NRA pushes for legislation to deter fast-food lawsuits

 
Aug. 4, 2002

WASHINGTON, D.C. -- The National Restaurant Association is urging U.S. senators to develop legislation to prevent what it calls "frivolous class-action lawsuits" being filed against the restaurant industry.

According to an NRA release, the Senate Judiciary Committee held a hearing on class-action litigation during the last week of July, and the House of Representatives in March passed the Class Action Fairness Act of 2002. Should the act become law, it would, in some cases, remove national, multi-million dollar class actions from state courts and move them to federal courts.

"The recent news of a New York City lawyer filing a senseless, baseless and ridiculous lawsuit against four restaurant companies is further evidence of attorneys lining their own pockets with frivolous lawsuits that overburden the country's legal system," said Steven C. Anderson, the NRA's president and chief executive officer. "Our nation's judicial system is being abused by individuals for their own financial gain and small businesses are paying the price."

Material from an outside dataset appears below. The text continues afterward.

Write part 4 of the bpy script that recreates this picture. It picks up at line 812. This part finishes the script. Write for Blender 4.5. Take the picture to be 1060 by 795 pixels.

Anderson's remarks were in reference to a suit filed on July 25 by Caesar Barber, 56, in New York's Bronx Supreme Court. In the suit, Barber, who is 5' 10" and weighs 272 pounds, blames McDonald's, Wendy's, Burger King and Kentucky Fried Chicken for selling him food that was dangerous to his health.

Barber, a diabetic who has suffered two heart attacks in six years, also claims he believed fast food, which he ate for decades, was healthy for him.